Она жила в Бежецке у матери и тетки Гумилева… – Варвары Ивановны Лампе (Львовой) (1839–1921).
…“Было горе. Будет горе. Горю нет конца”. — Из стихотворения Ахматовой “Колыбельная” (1915):
Далеко в лесу огромном,
Возле синих рек,
Жил с детьми в избушке темной
Бедный дровосек.
Долетают редко вести
К нашему крыльцу,
Подарили белый крестик
Твоему отцу.
Младший сын был ростом с пальчик, —
Как тебя унять,
Спи, мой тихий, спи, мой мальчик,
Я дурная мать.
Было горе, будет горе,
Горю нет конца,
Да хранит святой Егорий
Твоего отца.
(23, с. 194)
В невышедшем “Собрании стихотворений” Ахматовой 1924–1926 гг. это стихотворение прямо сопровождалось посвящением Льву Гумилеву. Георгиевскими крестами за храбрость Гумилев был награжден дважды – в 1914 и в 1915 гг.
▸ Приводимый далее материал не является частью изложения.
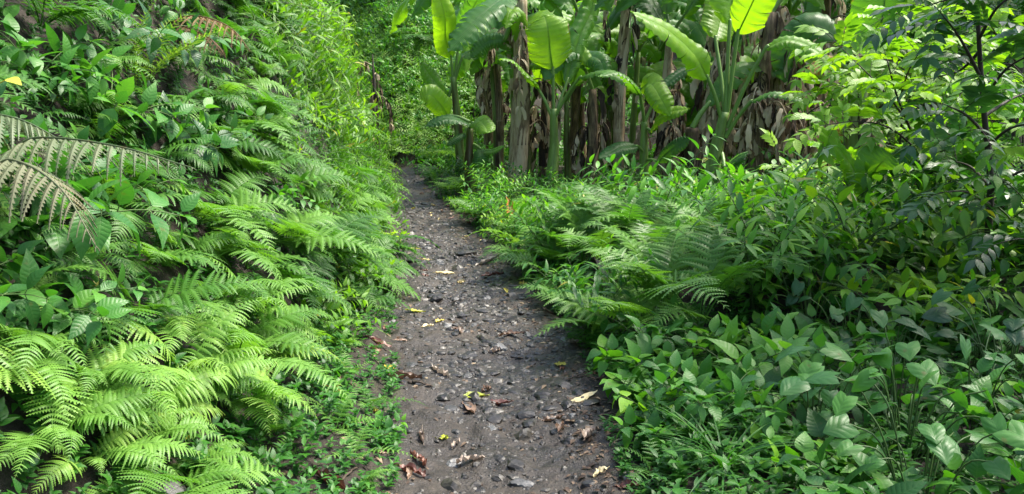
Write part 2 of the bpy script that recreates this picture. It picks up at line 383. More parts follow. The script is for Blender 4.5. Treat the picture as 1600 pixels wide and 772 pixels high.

С. 113 Гумилев решил перебраться в Дом искусств. – …шутил он. – Петроградский Дом искусств (ДИСК), открывшийся 19 ноября 1919 г. в реквизированном у П.С. Елисеева особняке (Мойка, д. 59), уже многократно упоминался в нашем комментарии, однако в НБН впервые о нем заходит речь именно в комментируемом фрагменте. В пункте третьем шуточного протокола церемонии открытия ДИСКа, составленного Блоком, сообщается: “Разносят настоящий чай, булки из ржаной муки, конфеты Елисеевские. Н.С. Гумилев съедает 3 булки сразу” (412, с. 317).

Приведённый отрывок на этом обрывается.